US moves to sink Chinese CD pirates
An animated little crowd gathers on a busy pavement in the south- eastern Chinese town of Shenzhen. The glitzy new skyscrapers towering over the scene would not disgrace the more famous Hong Kong skyline. But the crowd is more interested in what is lying on the ground, rather than the mirror-glass and concrete towers which multiply month after month.
On the streets of Shenzhen compact discs are being sold for around 50p. Pink Floyd, Red Hot Chilli Peppers, Mendelssohn; the choice is yours.
The sale in this boom town goes to the heart of a blazing row which has re-erupted between China and the United States. The Americans are furious that the Chinese are producing pirated CDs and CD-Roms.

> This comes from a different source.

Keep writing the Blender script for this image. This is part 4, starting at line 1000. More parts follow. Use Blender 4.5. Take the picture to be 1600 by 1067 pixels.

Talks in Peking yesterday, aimed at giving Chinese officials an opportunity to rebut the American allegations, failed to persuade the US administration. Officials said Washington will take steps today to introduce trade sanctions on Chinese textile and electronic manufacturers. The action would include publication of a list targeting about $3bn (pounds 2bn) worth of Chinese goods for import taxes of 100 per cent. China's total annual exports to the US total $40bn, while the US alleges a loss of $2.3bn to piracy. There is still time for a compromise before sanctions take effect, as US law requires a one-month delay to allow public comment.
The Chinese insist that they are trying to bring the situation under control. "What can we do, in a country of 1.2 billion?" pleaded one businessman in Shenzhen. "These things can be made in people's garages, you know. Its impossible to clamp down completely."
The excuse is partly disingenuous. As the South China Morning Post noted: "It is tempting to ask how long it would take Peking to close down factories if they were producing seditious material."
"Clampdown" headlines were a regular feature in the Peking press in the lead-up to the visit to Peking of Lee Sands, the US Assistant Trade Representative, who wound up the abortive talks yesterday. Mr Sands reportedly keeps a scrapbook of such cuttings, timed to coincide with his trips.
None the less, there is some truth in the Chinese defence. A number of manufacturing plants have been closed down in the past year. The CDs and their casings had been confiscated and sheared at the edges - precisely because they were illegal. The damaged CDs, it seems, then fell off the back of the investigators' lorry and popped up in the street markets.
The CD sale is a vivid reminder that, even where piracy is being tackled, there are few Chinese corners which corruption has failed to reach. The authorities have shown little inclination to liberalise on the political front, but, on economic legislation, they are keen to persuade the world that their heart is in the right place.
Senior legal officials in Hong Kong, just across the border from Shenzhen, talk in bemused but flattered tones of the growing "plagiarisation" of Hong Kong's laws by mainland China. Peking, according to this analysis, knows that its economic growth may be slowed down by the lack of a legislative framework.
So far at least, even when China's ideological spirit has been willing, its corruption-loving flesh has proved weak.